Written task » Using the data beneath this instruction, retype only the lines from the one that contains "Reconstruct this image" down to the one that contains "C = scene.collection", both included, exactly as they appear.

### Data excerpts ###

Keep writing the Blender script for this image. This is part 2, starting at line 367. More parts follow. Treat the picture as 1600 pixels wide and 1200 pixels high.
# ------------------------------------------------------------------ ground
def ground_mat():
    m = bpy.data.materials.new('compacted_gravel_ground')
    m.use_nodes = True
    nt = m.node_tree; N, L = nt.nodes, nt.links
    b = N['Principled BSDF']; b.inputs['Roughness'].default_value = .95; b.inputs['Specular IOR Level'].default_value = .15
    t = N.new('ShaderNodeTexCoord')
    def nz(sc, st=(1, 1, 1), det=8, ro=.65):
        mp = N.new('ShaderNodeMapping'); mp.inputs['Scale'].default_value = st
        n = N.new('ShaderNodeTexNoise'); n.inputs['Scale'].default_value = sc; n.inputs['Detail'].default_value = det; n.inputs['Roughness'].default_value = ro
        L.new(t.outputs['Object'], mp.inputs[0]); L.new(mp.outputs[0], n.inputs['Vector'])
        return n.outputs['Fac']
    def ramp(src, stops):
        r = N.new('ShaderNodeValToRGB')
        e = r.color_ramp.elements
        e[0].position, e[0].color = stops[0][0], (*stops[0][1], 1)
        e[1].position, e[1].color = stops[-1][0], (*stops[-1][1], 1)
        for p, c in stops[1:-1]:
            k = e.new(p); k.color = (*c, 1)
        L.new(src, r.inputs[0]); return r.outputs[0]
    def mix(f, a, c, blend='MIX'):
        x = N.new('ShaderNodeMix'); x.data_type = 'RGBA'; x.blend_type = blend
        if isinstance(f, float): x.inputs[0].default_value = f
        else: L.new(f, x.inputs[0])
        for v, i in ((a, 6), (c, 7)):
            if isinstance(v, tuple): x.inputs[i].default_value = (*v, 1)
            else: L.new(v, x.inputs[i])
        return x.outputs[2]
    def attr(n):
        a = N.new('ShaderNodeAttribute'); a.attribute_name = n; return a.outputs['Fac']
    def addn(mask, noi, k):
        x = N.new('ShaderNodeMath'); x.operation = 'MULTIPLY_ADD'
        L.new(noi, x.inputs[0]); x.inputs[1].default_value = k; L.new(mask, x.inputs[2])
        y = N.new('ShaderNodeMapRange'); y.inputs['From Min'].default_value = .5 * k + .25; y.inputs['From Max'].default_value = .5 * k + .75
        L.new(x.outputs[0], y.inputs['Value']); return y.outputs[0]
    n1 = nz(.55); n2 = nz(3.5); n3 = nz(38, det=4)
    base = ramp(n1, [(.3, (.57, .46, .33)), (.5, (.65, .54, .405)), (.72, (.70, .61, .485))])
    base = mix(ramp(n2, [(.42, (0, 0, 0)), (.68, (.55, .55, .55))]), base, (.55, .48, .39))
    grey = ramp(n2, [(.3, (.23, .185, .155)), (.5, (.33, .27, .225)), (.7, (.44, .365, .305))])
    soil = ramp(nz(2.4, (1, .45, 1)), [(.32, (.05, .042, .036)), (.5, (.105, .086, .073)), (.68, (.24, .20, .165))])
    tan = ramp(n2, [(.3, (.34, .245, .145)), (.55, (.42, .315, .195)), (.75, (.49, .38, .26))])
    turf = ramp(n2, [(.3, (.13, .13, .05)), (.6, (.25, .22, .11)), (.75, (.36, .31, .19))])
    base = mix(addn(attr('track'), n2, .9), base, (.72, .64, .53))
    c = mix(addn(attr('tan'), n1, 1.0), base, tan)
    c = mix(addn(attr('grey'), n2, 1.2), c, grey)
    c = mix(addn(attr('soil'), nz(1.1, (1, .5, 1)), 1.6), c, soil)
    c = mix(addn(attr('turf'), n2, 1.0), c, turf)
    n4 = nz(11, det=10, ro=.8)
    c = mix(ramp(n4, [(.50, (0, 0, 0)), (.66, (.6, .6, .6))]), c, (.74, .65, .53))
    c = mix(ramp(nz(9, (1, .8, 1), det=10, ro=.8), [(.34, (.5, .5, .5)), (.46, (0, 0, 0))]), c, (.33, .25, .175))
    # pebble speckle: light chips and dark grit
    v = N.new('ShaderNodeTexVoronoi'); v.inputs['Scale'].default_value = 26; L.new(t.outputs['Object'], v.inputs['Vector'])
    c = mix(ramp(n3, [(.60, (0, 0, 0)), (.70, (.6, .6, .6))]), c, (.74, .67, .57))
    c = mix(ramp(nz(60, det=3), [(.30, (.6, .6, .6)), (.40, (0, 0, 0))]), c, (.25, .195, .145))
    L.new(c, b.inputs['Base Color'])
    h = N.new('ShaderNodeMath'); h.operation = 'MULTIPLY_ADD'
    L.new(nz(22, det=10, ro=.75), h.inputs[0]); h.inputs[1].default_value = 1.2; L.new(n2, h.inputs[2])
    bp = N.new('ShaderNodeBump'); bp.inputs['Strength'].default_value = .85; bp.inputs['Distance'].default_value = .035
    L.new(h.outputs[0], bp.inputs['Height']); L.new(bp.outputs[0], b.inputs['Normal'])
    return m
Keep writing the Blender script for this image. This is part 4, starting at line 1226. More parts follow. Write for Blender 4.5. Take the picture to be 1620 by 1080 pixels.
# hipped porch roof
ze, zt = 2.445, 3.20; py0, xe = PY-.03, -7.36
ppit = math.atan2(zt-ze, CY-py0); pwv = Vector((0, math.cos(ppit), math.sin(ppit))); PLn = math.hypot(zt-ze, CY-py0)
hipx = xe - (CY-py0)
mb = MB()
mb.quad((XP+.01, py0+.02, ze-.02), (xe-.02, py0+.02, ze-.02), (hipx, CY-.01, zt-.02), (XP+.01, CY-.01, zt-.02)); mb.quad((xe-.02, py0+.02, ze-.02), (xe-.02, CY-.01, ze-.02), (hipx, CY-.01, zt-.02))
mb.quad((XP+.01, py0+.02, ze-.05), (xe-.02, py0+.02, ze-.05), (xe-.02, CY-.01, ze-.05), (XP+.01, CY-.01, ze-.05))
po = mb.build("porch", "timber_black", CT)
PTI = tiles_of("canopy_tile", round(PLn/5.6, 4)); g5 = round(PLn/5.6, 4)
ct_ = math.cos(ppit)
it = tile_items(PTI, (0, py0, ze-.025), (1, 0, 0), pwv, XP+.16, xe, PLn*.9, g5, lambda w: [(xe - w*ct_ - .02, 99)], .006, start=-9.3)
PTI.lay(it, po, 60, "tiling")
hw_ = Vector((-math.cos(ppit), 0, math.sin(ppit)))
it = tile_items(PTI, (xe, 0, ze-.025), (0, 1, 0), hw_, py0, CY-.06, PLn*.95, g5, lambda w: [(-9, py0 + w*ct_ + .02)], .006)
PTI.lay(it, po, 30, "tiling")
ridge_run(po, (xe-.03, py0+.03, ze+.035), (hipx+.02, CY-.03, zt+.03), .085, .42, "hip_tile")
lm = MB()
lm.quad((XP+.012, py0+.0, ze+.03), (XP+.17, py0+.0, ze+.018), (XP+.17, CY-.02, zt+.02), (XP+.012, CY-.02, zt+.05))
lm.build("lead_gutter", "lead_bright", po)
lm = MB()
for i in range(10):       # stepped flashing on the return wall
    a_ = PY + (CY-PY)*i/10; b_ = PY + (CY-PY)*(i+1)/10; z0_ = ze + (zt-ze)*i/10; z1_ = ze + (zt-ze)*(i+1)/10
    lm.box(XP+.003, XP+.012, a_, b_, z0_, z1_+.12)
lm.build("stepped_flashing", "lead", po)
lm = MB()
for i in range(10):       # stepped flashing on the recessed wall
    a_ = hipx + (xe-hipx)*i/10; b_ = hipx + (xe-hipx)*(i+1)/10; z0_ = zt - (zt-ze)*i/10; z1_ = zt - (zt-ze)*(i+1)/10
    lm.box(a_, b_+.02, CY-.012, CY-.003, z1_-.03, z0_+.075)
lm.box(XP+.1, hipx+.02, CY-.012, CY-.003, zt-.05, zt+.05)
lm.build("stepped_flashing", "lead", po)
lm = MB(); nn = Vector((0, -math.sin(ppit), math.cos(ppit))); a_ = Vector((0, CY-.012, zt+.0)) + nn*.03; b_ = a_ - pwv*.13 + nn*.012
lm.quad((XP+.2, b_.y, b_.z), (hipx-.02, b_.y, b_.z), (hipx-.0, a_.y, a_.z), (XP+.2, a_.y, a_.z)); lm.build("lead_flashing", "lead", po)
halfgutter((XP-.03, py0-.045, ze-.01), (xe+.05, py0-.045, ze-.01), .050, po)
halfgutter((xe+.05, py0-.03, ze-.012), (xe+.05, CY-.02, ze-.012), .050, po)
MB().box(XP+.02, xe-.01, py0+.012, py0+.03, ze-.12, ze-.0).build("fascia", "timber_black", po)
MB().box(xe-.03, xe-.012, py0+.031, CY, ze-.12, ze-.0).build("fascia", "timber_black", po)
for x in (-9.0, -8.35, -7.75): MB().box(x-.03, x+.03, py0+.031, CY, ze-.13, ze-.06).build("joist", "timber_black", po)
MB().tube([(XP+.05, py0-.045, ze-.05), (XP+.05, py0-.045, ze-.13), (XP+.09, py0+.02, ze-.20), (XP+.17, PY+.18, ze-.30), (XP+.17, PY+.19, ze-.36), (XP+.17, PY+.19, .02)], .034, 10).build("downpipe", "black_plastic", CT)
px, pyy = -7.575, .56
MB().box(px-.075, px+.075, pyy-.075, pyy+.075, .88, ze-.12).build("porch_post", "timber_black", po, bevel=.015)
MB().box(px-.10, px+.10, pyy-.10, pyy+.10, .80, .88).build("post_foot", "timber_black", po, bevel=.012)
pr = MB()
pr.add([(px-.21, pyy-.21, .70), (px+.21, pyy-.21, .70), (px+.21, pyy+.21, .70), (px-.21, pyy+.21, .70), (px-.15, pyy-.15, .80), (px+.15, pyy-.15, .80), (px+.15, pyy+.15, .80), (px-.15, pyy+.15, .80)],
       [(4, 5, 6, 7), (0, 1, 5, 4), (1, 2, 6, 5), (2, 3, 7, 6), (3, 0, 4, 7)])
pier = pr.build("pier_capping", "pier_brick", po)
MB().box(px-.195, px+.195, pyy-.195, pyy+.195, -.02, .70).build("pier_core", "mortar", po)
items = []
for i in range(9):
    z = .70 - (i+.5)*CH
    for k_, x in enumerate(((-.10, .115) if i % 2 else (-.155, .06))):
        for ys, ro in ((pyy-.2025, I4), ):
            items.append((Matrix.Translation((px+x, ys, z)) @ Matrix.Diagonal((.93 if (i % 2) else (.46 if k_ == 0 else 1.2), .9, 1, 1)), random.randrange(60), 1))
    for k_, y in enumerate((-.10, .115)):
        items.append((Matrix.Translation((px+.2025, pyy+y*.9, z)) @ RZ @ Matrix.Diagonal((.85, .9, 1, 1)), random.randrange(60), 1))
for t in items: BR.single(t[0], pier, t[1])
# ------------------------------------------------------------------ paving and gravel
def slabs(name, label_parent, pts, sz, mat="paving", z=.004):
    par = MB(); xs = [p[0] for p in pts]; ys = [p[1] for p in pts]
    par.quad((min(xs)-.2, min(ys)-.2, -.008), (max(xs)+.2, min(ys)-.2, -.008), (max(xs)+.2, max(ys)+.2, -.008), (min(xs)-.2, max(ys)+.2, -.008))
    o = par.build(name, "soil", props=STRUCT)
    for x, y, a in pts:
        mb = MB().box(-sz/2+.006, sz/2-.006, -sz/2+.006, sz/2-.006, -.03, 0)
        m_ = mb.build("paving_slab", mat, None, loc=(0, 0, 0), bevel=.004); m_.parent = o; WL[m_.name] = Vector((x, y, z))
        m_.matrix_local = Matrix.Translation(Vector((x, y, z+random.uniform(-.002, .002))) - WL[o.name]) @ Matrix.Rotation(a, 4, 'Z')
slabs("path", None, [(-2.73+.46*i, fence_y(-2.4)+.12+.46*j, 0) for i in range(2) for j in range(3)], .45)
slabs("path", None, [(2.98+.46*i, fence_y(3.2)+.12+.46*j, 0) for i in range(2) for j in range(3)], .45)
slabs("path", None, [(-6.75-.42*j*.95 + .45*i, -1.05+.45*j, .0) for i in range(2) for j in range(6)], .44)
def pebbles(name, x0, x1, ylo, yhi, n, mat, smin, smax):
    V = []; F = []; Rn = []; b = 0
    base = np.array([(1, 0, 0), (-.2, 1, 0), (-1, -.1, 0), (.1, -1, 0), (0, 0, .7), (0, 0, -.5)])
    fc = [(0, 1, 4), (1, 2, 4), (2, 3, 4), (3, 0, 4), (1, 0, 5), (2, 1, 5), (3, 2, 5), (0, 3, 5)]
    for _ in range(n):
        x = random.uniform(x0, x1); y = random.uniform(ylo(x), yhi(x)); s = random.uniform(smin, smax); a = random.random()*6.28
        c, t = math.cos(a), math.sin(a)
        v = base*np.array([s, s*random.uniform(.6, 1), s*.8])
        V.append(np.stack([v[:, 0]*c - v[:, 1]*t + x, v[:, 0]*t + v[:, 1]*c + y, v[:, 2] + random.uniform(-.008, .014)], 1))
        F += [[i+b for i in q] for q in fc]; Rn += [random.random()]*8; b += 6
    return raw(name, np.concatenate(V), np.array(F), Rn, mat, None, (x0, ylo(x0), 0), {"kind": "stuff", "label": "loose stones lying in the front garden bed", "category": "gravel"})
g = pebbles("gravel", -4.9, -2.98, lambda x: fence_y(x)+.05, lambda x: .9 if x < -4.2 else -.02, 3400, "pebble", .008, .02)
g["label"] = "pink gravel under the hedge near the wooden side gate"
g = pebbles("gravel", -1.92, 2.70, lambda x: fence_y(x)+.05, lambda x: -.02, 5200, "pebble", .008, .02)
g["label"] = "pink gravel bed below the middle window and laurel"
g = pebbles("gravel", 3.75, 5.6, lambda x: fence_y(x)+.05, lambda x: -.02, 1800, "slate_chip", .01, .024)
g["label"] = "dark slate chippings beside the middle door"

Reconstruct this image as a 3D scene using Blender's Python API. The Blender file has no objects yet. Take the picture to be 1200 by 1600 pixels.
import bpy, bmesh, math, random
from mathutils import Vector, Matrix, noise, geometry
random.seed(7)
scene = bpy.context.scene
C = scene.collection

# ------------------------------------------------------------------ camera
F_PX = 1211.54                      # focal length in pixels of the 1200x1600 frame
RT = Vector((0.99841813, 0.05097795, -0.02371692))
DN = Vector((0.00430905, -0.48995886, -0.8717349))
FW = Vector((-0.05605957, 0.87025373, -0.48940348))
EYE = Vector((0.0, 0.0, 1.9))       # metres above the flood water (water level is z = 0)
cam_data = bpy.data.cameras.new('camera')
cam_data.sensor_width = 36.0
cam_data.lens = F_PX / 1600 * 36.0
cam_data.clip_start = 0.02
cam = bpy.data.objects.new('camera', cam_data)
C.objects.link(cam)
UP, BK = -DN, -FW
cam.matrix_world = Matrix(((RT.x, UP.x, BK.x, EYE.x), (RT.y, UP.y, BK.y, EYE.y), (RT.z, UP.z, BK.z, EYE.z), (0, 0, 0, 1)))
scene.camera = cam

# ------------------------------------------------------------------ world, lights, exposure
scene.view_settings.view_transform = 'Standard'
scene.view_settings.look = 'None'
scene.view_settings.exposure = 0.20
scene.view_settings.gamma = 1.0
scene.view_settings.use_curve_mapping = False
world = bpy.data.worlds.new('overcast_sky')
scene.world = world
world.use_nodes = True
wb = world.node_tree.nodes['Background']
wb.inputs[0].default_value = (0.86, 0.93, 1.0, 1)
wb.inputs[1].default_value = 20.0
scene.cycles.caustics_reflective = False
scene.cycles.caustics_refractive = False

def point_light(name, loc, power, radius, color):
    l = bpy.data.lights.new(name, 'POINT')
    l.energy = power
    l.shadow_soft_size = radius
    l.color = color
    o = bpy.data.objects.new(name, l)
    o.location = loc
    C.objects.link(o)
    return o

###

Result »
Reconstruct this image as a 3D scene using Blender's Python API. The Blender file has no objects yet. Take the picture to be 1200 by 1600 pixels.
import bpy, bmesh, math, random
from mathutils import Vector, Matrix, noise, geometry
random.seed(7)
scene = bpy.context.scene
C = scene.collection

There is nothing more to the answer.